The department is confronting a slew of civil lawsuits filed by relatives of people who have died in custody, and the county already has spent more than $60 million in recent years to pay legal settlements and jury awards.
Martinez has said her department is always working to improve practices and there is no evidence that employees are responsible for the flow of drugs into county jails.
“We have developed a strategy to plug the gaps in our security that might allow drugs to enter our facilities,” her Nov. 29 letter to the review board said. “This comprehensive strategy has reduced drugs entering our facilities to almost zero.”
Two sheriff’s deputies have been convicted of drug-related offenses in recent months.
One deputy was arrested last year for stealing drugs from a drop box inside a sheriff’s station; another was charged with possessing cocaine on jail property.
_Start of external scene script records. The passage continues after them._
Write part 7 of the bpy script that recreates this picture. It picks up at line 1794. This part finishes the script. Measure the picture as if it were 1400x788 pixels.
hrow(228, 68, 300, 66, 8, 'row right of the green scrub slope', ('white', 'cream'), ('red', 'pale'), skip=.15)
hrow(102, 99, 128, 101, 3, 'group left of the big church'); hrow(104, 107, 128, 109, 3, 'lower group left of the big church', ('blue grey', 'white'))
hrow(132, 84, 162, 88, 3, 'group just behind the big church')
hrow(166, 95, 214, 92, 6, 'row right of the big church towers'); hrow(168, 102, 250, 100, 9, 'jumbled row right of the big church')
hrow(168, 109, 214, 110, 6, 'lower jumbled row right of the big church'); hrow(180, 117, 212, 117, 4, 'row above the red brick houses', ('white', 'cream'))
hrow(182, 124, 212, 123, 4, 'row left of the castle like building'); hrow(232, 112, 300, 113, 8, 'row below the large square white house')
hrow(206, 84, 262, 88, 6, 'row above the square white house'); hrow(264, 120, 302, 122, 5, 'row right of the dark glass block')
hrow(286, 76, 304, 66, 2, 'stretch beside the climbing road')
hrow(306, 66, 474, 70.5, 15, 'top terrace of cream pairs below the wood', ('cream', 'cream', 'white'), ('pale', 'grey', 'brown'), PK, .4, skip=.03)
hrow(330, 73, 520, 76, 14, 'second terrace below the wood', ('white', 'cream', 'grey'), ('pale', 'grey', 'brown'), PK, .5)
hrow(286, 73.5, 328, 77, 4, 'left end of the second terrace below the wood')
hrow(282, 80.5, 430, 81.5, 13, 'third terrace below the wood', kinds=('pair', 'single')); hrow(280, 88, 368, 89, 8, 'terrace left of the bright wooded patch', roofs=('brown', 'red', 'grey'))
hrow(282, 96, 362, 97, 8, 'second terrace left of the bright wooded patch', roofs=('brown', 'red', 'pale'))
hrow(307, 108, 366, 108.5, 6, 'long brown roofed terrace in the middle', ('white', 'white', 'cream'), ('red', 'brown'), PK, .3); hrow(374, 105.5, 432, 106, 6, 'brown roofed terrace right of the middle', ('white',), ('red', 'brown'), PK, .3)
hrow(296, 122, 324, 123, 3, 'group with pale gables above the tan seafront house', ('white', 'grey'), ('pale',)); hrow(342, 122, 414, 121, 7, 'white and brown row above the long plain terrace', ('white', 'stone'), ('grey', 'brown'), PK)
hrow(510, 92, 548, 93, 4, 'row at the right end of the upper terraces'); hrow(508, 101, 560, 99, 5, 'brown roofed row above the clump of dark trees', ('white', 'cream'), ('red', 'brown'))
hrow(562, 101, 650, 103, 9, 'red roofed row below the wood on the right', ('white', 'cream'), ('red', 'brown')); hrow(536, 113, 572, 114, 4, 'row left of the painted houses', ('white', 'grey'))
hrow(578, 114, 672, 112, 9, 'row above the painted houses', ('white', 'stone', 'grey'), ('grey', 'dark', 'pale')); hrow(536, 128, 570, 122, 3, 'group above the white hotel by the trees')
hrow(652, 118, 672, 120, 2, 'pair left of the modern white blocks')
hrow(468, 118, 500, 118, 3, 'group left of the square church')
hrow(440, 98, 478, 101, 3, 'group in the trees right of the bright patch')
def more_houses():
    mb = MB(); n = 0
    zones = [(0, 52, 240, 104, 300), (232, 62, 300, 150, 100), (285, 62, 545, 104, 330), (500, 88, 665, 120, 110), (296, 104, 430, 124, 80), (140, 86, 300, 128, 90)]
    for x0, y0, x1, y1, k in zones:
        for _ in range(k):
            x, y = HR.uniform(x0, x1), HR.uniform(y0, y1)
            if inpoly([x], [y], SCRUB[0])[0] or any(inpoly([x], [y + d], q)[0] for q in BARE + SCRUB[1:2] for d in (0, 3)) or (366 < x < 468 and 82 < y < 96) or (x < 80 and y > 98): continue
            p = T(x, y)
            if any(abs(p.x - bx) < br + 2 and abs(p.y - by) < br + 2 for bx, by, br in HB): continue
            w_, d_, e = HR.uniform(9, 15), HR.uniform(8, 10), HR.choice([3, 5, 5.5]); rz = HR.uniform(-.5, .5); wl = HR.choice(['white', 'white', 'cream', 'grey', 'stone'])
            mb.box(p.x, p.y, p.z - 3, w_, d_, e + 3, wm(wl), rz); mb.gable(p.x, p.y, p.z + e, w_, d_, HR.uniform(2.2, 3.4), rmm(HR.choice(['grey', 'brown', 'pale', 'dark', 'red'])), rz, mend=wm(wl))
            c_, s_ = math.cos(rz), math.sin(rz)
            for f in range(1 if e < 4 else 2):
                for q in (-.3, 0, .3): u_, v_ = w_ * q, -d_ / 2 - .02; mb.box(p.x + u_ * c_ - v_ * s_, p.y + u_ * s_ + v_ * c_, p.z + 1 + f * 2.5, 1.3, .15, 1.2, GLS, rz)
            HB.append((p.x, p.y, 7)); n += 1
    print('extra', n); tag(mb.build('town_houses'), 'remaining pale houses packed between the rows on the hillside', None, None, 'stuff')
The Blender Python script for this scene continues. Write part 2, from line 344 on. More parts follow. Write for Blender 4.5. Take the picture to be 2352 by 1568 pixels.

Both subsequently pleaded guilty and were sentenced to two years of probation.
Recommendations from the Citizens’ Law Enforcement Review Board are strictly advisory, meaning the sheriff is not obliged to implement anything the oversight panel proposes.
Family members of people who died in San Diego County jails urged the review board Tuesday night to take their complaints to the county Board of Supervisors.
Supervisors control the Sheriff’s Department budget but generally defer to the elected sheriff in setting policy.